Today is my birthday, signaling the clanging shut of another year, and the promise of another (oh the blessing it is that this is so – I know it, I do). Mid August seems to be when peoples’ attentions shifts towards fall, despite the fact that we are still deep in long hot summer days. A perfect analogy for me, I think, and the way I exist both here, now, but also in the future (and the past) in a way that sometimes occludes the radiance of my ordinary life.

“What will be will be well, for what is is well.” (Walt Whitman, thank you to Glenda Burgess for the reference).

Onward. Into the unknown – and the unknowable. Towards the radiance.

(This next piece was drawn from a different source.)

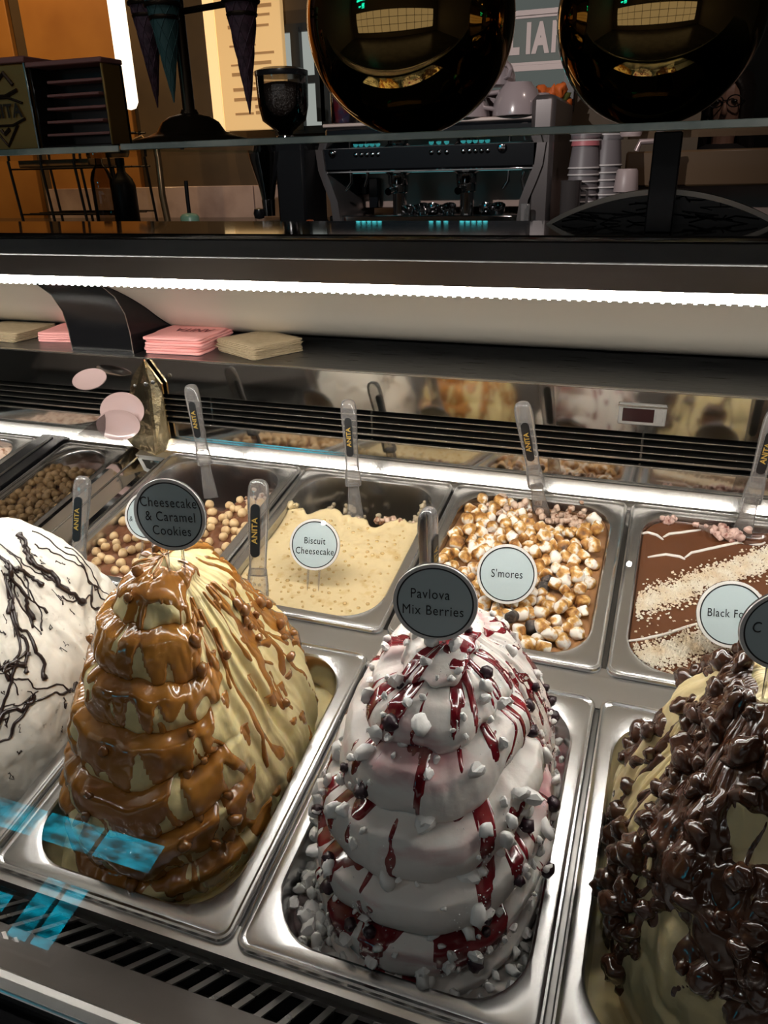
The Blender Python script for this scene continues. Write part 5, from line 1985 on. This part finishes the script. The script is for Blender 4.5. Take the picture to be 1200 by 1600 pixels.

As much radiance as shadow

The world spins as it spins.
Your life is on that same axis,
half shadow, half radiance
and turning, always turning.

-Maya Stein

There is as much radiance in my life as shadow.  I know that I lean towards the shadow, for lots of reasons, but in so doing I may give the impression that there is little radiance in my life.  That couldn’t be further from the truth.  There are moments of overpowering sweetness in every single one of my days.  That bear?  Whit won him at Legoland.  His name is Lego.  Whit had to balance on a teetery ladder and climb up quite high.  The smile on his face when he won?  Beyond description.  The generosity Grace showed (she did not win) in celebrating her brother’s achievement?  Impossible to convey.  A million other flashes of radiance light my days.  There is no question about this, and I am sorry if I ever seem that this is not so; that makes me feel ungrateful, something I try very hard not to be.  I must do a better job capturing the endless light and joy that streams through my days; there is richness, too, in happiness, though it feels to me more slippery somehow.

Even – or maybe especially – the moments of radiant joy, though, are twined around some sadness.  That is just how I’m wired.  I can’t figure out the shape of the shadow, whether it is a faint rim around the happy experiences or a jagged grain at their center, but I am certain of its origin, which is about time’s passage.  The unavoidable reality that it can never come again haunts the edges of a moment even as I live it.  I am ever more certain that coming to terms with impermanence is the great challenge of my life.

I know that life is both an endless alleluia and a constant goodbye.  That the shadow and the radiance are a single axis along which my life spins.  Always turning.